GAO Issues Report Examining Legislative Proposals and International Coordination Regarding Bankruptcies of Large Financial Institutions (with Lofchie Comment)
The Government Accountability Office ("GAO") issued the fourth report in its ongoing series examining ways to make the U.S. Bankruptcy Code ("Code") more effective in resolving certain failed financial companies. The report addressed recent changes to the Code, as well as efforts to improve cross-border coordination to facilitate the liquidation or reorganization of large financial companies under bankruptcy.
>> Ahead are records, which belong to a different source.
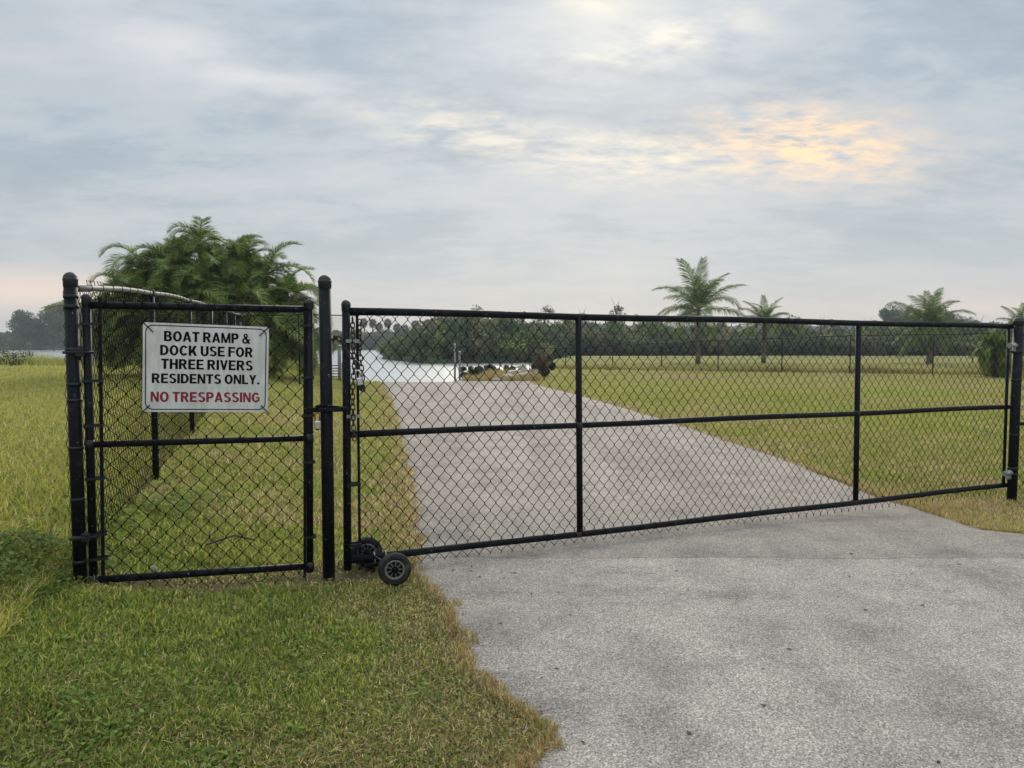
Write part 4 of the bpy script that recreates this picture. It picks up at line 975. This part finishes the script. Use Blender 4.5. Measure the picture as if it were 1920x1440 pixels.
GD = 1.25 * np.array([[.050, .082, .036], [.070, .105, .042], [.10, .13, .055], [.036, .060, .030]])
GB = 1.2 * np.array([[.055, .085, .034], [.085, .115, .042], [.14, .135, .070], [.035, .056, .028], [.13, .16, .055]])
KIND = {}
def kind(key, cr, tr): KIND[key] = (cr, tr)
VP = [GB * 1.25, GB * np.array([1.75, 1.7, 1.3]), GD * 1.15]
for v in range(3):
    kind(('mangrove', v), crown_mesh('crown', 40 + v, 8, 4.6, 6, 46, 130, .20, VP[v], .1, .75), trunk_mesh(40 + v, 4, .12, 3, 6, .1))
    kind(('tall', v), crown_mesh('crown', 60 + v, 9, 9, 8, 60, 110, .30, GD * 1.15, 3.0, .8, topbias=.3), trunk_mesh(60 + v, 12, .22, 3.5, 7))
    kind(('sparse', v), crown_mesh('crown', 80 + v, 4.5, 7.5, 4, 22, 60, .17, GB * 1.4, 1.6, .7, topbias=.5), trunk_mesh(80 + v, 9.5, .10, 2.0, 9, .2))
kind(('round', 0), crown_mesh('crown', 90, 7, 5, 6, 34, 160, .28, GD, 6, .8), trunk_mesh(90, 10, .25, 2.5, 6, .5))
def cabbage_mesh(seed):
    rg = np.random.default_rng(seed); n = 420; dv = rg.normal(size=(n, 3)); dv[:, 2] += .25; dv /= np.linalg.norm(dv, axis=1)[:, None]
    P0 = dv * .35; P1 = dv * rg.uniform(1.1, 1.75, n)[:, None]; P1[:, 2] -= .35 * (1 - dv[:, 2]) ; s = np.cross(dv, rg.normal(size=(n, 3))); s /= np.linalg.norm(s, axis=1)[:, None]; s *= .13
    P0[:, 2] += 0; V = np.stack([P0, (P0 + P1) / 2 + s, P1, (P0 + P1) / 2 - s], 1).reshape(-1, 3); c = np.repeat((GD[rg.integers(4, size=n)] * rg.uniform(.8, 1.3, n)[:, None])[:, None], 4, 1).reshape(-1, 3)
    return np_mesh('crown', V, [np.arange(n * 4).reshape(-1, 4)], M_LEAF, c)
CB = [cabbage_mesh(s) for s in (1, 2)]
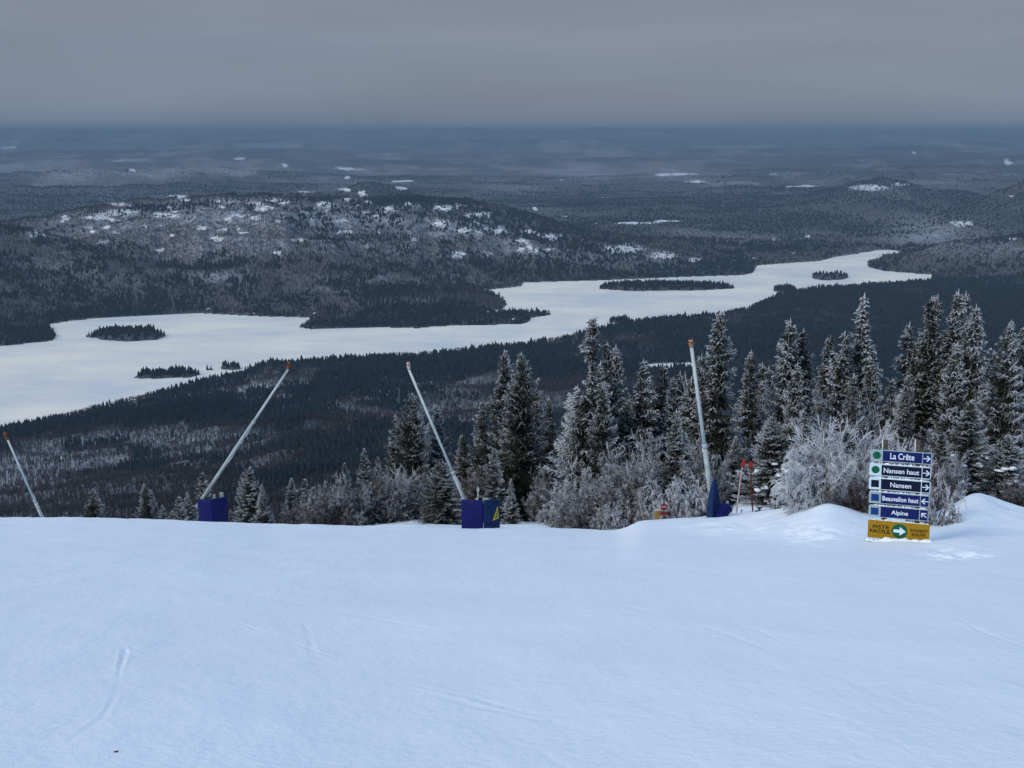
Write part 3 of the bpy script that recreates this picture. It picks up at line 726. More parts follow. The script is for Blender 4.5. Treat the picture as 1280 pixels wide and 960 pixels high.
m, n, l, b = new_mat('rimed_twig')
fr = rng(n, l, mth(n, l, 'ADD', attr(n, 'frost'), mth(n, l, 'MULTIPLY', mth(n, l, 'SUBTRACT', noise(n, l, 4.5, 3, .6, pos(n)), .5), 1.2)), .50, 1.0, smooth=True)
l.new(mixc(n, l, fr, (.052, .042, .037), (.50, .53, .57)), b.inputs['Base Color']); b.inputs['Roughness'].default_value = .85
M_TWIG = m
M_CLUMP = snow_material('clumped_snow', (.80, .86, .93))

def spruce_mesh(seed, H, wr, frost, shape=1.0, broken=False, skirt=.04, dens=1.0):
    """Crown of a real-size spruce: whorls of drooping boughs carrying sprays of needles."""
    rs = np.random.RandomState(seed); V, Fc, A = [], [], []
    def spray(p0, p1, w, fr):
        d = p1 - p0; ln = np.linalg.norm(d) + 1e-9; d = d / ln
        s = np.cross(d, (0, 0, 1)); s = s / (np.linalg.norm(s) + 1e-6); u = np.cross(s, d)
        bi = len(V); mid = p0 + d * ln * .45
        V.extend([p0, mid + s * w, mid - s * w, mid + u * w * .7, mid - u * w * .8, p1])
        for t in ((0, 1, 3), (0, 3, 2), (0, 2, 4), (0, 4, 1), (5, 3, 1), (5, 2, 3), (5, 4, 2), (5, 1, 4)):
            Fc.append((bi + t[0], bi + t[1], bi + t[2]))
        A.extend([fr - .15, fr, fr, fr + .08, fr - .28, fr + .22])
    z = skirt * H; lobes = rs.uniform(0, 6.28, 3)
    while z < H * .985:
        t = z / H
        env = wr * H * (1 - t) ** (.80 * shape) * (1.0 if t > .1 else .75 + 2.5 * t) + .05 + .05 * (1 - t)
        env *= 1 + .20 * math.sin(t * 19 + lobes[0]) * (1 - t)
        if broken and .67 < t < .84: env = .30 if rs.rand() < .25 else .07
        if broken and t >= .84: env = .42 * (1 - (t - .84) / .22)
        nb = int((6 if t < .8 else 5) * dens + rs.rand())
        for k in range(nb):
            if rs.rand() < .10: continue
            a = rs.uniform(0, 6.283)
            L = env * rs.uniform(.62, 1.12) * (1 + .16 * math.sin(3 * a + lobes[1] + 5 * t))
            el = (-.50 + .95 * t ** 1.5) + rs.uniform(-.16, .16)
            hd = np.array([math.cos(a), math.sin(a), 0.0]); side = np.array([-hd[1], hd[0], 0.0])
            nn = max(2, int(L / .13)); z0 = z + rs.uniform(-.07, .07)
            wind = .20 * (-hd[0]) * (1 if abs(hd[0]) > .3 else 0) + .05
            pts = []
            for i in range(nn + 1):
                s_ = i / nn
                pts.append(hd * L * s_ + np.array([0, 0, z0 + L * (math.tan(el) * s_ + (.22 + .1 * (1 - t)) * s_ * s_ * s_)]))
            for i in range(nn):
                s_ = (i + .5) / nn
                fr = frost * (.22 + .70 * s_ ** 2.0) + .22 * t + wind * s_ + rs.uniform(-.1, .12)
                spray(pts[i], pts[i + 1] + (pts[i + 1] - pts[i]) * .35, .036, fr)
                ll = (.10 + .34 * (1 - s_) ** .8 * min(1, L)) * rs.uniform(.7, 1.2)
                for sg in (-1, 1, -1, 1):
                    q = pts[i] + (pts[i + 1] - pts[i]) * rs.uniform(.1, .9)
                    dv = hd * .75 + side * sg * .85 + np.array([0, 0, rs.uniform(-.65, .25) - .1]) + hd * rs.uniform(-.35, .35)
                    spray(q, q + dv * ll, .031, fr + rs.uniform(-.06, .12))
        z += (.135 + .05 * rs.rand()) * (1.0 if t < .7 else .85) / dens ** .5
    spray(np.array([0, 0, H * .95]), np.array([0.02, 0, H * 1.012]), .05, .75 + .3 * frost)
    for k in range(5):
        a = rs.uniform(0, 6.28); spray(np.array([0, 0, H * (.93 + .01 * k)]), np.array([math.cos(a) * .14, math.sin(a) * .14, H * (.95 + .012 * k)]), .035, .7 + .3 * frost)
    me = bpy.data.meshes.new('crown'); V_ = np.array(V); F_ = np.array(Fc)
    return V_, F_, np.array(A)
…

According to the report, a number of bills that were introduced in the previous Congress would, if reintroduced and passed, make broad changes to the Code that are relevant to financial companies' bankruptcies. These bills include the Financial Institution Bankruptcy Act and the Taxpayer Protection and Responsible Resolution Act, which would expand the powers of the Board of Governors of the Federal Reserve System and the Federal Deposit Insurance Corporation and impose a temporary stay on financial derivatives that are exempt from the automatic stay under the Code.
If reintroduced and passed, the bills would add provisions to the Code to enable the resolution of large, complex financial companies, such as allowing for the creation of a bridge company in which certain assets and financial contracts of the holding company would be transferred, which in turn would allow certain subsidiaries to continue their operations.
In addition, the GAO found that certain structural challenges remain in the judicial bankruptcy process used in the United States to resolve failed large financial companies with cross-border operations. One of the main challenges involves how conflicting regulatory regimes treat financial contracts between parties in different countries when a firm enters bankruptcy. However, the GAO reported, efforts are underway to address these challenges, including a January 2015 stay protocol for derivatives contracts developed by ISDA with the intention of giving regulators enough time to facilitate the orderly resolution of a troubled firm.
Lofchie Comment: The GAO report offers an even-handed overview of existing law, proposals and problems. Further in-depth analysis could serve as the basis for consideration of material changes to the bankruptcy laws. For example, though the report provides a brief summary of developments with respect to the Lehman insolvency, further detail concerning substantial problems that have arisen in that bankruptcy is warranted. A deep dive into the process of unwinding Lehman might serve as a practical guide to the problems that arise in the liquidation of a large financial institution and, thus, could serve as the basis for a discussion of useful changes to the law.